Yes you heard it right. Keep your eyes on Union Budget 2018 you may get to know this. As our Prime Minister Mr. Narendra Modiji has given a hint about it in his recent speech. Among several expectations investors believe that the government could look to address fiscal deficit situation.

 How LTCG on equity shares computed?

If equity shares or mutual funds are held for more than 12 months it will be considered as long term capital asset and Long Term Capital Gain on sale of such equity shares is exempt under Income Tax Act under current situation. And if shares are sold before 12months it will be considered as short term capital gain and will be taxable at 15%.
Short term capital gains on shares is also a source of revenue for government and as government is facing deficit situation it will look for different avenues to generate revenue. It may be possible that government will scrap the difference between short term and long term capital gains.

 What will be the Impact if it will introduced?

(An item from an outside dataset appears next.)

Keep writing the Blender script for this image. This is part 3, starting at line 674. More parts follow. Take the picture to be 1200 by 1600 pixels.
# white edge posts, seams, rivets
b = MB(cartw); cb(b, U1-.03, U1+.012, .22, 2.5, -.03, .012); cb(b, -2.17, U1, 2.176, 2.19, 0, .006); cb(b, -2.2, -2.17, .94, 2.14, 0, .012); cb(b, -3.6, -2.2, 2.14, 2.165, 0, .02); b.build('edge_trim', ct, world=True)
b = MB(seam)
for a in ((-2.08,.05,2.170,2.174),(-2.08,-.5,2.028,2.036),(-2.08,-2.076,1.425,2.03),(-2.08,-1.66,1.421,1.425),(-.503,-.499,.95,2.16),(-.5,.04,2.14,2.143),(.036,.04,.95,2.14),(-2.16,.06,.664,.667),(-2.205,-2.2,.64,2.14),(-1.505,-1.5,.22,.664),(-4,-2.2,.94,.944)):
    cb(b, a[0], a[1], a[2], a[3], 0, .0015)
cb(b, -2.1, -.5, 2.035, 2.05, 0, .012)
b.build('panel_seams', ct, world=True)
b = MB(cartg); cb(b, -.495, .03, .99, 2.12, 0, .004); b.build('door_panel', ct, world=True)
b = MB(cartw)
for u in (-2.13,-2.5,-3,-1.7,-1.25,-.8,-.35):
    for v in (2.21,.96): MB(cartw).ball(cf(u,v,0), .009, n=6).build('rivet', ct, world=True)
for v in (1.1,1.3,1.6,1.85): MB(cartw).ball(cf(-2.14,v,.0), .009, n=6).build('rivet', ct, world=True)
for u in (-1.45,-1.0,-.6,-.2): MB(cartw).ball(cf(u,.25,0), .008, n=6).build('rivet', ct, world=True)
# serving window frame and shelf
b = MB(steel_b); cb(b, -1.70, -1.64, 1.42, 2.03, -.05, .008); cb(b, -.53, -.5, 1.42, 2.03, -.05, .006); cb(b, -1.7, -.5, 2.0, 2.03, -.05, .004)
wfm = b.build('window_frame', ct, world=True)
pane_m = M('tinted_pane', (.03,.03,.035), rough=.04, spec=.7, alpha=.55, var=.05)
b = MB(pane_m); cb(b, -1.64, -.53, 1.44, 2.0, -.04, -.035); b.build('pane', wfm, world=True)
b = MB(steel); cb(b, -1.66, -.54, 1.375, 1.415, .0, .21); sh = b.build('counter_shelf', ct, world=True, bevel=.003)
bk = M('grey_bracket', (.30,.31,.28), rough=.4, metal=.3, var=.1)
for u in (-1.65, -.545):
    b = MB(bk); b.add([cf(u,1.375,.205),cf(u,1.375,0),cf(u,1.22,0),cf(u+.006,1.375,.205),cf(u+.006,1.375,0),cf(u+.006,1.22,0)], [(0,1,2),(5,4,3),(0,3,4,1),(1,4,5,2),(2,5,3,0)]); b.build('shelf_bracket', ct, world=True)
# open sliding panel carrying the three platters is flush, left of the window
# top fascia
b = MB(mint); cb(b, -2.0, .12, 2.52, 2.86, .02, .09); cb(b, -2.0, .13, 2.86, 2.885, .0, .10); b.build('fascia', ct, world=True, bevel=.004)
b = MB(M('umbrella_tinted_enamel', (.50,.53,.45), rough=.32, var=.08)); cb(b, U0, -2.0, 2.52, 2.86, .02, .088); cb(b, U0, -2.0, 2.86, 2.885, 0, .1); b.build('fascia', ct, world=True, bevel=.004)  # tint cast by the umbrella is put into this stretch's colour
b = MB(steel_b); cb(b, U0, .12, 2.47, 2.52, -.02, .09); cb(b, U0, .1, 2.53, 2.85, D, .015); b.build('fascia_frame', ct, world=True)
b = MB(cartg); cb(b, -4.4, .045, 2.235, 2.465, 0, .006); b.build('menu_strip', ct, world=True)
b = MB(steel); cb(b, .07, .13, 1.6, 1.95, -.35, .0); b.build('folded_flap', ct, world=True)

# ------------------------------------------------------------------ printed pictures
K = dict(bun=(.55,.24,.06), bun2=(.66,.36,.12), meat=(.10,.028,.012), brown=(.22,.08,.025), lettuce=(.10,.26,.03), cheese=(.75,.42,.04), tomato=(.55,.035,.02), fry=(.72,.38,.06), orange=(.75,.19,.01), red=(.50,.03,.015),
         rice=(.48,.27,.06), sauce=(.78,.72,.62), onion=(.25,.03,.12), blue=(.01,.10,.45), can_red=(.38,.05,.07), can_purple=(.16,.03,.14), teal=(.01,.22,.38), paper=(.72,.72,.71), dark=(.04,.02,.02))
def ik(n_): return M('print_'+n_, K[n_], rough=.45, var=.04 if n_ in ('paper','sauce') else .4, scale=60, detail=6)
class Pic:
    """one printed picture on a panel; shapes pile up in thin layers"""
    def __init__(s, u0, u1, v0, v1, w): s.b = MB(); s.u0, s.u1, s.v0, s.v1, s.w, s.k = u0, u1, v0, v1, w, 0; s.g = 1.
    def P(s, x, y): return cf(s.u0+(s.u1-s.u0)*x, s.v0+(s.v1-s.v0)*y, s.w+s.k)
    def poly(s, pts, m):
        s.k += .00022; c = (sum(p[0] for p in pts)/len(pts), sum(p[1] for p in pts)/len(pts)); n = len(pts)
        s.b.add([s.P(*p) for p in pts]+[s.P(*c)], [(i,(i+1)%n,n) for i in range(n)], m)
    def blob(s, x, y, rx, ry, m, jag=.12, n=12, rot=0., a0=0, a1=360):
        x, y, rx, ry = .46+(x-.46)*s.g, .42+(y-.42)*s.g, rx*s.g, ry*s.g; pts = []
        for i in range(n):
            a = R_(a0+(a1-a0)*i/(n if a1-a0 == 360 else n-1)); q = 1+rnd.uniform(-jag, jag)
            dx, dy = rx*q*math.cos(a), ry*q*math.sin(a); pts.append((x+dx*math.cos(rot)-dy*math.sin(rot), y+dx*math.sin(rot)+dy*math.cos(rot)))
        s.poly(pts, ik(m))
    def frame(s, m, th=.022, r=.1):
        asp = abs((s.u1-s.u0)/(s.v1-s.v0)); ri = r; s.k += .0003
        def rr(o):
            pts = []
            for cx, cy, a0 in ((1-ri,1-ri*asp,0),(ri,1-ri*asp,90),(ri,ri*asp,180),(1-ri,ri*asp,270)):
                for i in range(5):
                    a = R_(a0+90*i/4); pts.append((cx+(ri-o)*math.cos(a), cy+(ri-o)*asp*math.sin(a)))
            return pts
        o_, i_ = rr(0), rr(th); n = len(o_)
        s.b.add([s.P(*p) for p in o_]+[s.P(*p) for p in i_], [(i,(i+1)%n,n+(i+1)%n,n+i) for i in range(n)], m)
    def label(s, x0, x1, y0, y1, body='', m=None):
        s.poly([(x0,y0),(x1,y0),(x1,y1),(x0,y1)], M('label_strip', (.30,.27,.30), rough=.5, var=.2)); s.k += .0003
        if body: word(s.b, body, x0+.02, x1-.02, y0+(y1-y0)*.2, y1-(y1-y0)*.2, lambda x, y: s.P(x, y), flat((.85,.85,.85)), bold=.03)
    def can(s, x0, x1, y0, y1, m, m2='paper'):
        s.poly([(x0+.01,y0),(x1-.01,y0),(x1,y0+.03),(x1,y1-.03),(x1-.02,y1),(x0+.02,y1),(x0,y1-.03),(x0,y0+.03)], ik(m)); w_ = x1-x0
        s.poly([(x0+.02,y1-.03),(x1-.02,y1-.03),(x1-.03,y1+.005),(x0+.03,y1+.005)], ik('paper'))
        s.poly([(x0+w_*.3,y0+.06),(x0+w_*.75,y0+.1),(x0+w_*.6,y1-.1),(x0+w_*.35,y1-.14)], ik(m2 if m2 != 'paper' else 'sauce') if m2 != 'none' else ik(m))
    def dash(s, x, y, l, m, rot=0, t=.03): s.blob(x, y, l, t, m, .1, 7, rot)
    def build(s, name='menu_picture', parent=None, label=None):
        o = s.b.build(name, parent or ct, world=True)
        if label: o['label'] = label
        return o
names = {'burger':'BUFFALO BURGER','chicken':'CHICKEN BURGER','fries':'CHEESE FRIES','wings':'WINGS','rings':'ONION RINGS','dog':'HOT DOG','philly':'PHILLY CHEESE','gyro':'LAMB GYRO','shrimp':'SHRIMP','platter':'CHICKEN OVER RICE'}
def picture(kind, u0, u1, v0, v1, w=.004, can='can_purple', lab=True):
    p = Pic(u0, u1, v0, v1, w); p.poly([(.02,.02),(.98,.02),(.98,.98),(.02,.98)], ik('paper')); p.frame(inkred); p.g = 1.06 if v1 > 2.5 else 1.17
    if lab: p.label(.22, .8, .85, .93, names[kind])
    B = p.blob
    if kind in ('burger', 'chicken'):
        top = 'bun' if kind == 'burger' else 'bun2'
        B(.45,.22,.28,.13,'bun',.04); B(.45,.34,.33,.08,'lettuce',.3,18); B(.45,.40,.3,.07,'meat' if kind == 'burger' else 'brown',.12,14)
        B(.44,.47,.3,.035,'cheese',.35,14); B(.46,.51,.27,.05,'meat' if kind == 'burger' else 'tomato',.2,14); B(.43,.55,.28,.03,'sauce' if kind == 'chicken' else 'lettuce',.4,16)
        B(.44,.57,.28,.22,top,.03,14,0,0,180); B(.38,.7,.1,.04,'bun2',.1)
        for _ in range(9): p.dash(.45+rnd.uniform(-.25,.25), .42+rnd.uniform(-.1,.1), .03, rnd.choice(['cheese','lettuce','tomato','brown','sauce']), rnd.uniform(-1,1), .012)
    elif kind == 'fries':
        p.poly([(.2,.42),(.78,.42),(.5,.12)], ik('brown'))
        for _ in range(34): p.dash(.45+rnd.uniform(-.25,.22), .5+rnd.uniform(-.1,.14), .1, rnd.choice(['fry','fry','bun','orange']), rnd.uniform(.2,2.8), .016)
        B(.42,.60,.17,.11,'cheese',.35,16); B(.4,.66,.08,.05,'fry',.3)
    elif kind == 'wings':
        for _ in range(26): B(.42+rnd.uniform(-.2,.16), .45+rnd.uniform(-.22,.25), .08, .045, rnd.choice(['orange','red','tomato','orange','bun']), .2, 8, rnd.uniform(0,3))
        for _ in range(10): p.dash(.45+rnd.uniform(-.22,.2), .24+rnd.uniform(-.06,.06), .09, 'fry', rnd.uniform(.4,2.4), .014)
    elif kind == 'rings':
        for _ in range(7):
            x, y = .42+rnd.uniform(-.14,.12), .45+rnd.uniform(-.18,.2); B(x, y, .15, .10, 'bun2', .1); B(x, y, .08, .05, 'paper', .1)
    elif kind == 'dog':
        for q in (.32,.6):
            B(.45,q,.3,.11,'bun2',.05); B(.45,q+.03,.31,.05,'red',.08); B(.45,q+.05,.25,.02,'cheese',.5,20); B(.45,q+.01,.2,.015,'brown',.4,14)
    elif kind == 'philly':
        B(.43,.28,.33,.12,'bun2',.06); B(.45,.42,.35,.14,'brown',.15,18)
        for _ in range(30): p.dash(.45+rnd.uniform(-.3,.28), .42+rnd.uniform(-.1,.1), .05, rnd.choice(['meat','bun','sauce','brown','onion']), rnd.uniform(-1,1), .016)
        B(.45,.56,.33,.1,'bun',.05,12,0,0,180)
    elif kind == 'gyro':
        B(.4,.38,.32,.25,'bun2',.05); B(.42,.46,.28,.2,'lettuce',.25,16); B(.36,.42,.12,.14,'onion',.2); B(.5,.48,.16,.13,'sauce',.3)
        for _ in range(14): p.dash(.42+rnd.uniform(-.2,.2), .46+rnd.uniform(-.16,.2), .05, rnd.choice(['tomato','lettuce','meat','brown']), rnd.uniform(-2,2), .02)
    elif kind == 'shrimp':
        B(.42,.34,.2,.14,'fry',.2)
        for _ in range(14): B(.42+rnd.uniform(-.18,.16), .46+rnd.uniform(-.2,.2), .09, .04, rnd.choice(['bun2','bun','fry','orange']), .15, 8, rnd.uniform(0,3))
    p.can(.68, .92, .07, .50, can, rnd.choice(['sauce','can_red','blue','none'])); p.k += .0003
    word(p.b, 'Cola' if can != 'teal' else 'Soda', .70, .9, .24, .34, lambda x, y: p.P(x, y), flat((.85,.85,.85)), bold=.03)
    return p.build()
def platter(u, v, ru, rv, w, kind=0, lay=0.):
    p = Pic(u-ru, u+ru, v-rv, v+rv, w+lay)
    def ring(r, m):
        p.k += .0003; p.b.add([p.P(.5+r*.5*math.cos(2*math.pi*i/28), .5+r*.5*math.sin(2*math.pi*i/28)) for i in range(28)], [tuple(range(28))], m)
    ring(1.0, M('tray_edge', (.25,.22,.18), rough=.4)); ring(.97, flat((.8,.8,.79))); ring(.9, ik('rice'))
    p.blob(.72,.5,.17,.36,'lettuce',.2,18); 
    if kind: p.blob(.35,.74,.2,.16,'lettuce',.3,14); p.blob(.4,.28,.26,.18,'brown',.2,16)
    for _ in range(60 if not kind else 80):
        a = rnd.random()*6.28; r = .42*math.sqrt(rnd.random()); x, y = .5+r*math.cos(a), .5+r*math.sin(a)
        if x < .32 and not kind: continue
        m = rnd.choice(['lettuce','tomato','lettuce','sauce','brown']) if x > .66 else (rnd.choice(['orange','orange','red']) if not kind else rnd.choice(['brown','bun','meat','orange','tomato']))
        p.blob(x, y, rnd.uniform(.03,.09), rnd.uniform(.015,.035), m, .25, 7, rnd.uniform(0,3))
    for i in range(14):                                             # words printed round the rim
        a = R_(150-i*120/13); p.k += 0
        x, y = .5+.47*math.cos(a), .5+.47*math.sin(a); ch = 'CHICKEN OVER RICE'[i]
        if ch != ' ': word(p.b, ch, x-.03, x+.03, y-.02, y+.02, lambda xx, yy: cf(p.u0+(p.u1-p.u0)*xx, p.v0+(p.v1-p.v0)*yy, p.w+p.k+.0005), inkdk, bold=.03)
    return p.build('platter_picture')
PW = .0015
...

LTCG tax will be deterrent for equity investors. Since demonetization, investors have flocked to equity markets and mutual funds achieving greater inflows. The implication of the impost on LTCG may sound like death knell to investors sometimes and will have immediate adverse effect on markets. Investors could shy away from equity market and look for alternate investment modes.

Is this a good time to roll it out?

There could be negative impact of introduction of such tax but Even if there is need to introduce it, now it is not time to roll out. The situation in this industry is very bright now and the taxation move will act as ‘anti-investor’ measure.

At the end I would like to add “Without being judgmental about the outcome in the budget, investors should focus on what is most likely to happen rather than what should happen. One could also tax LTCG at different slabs”.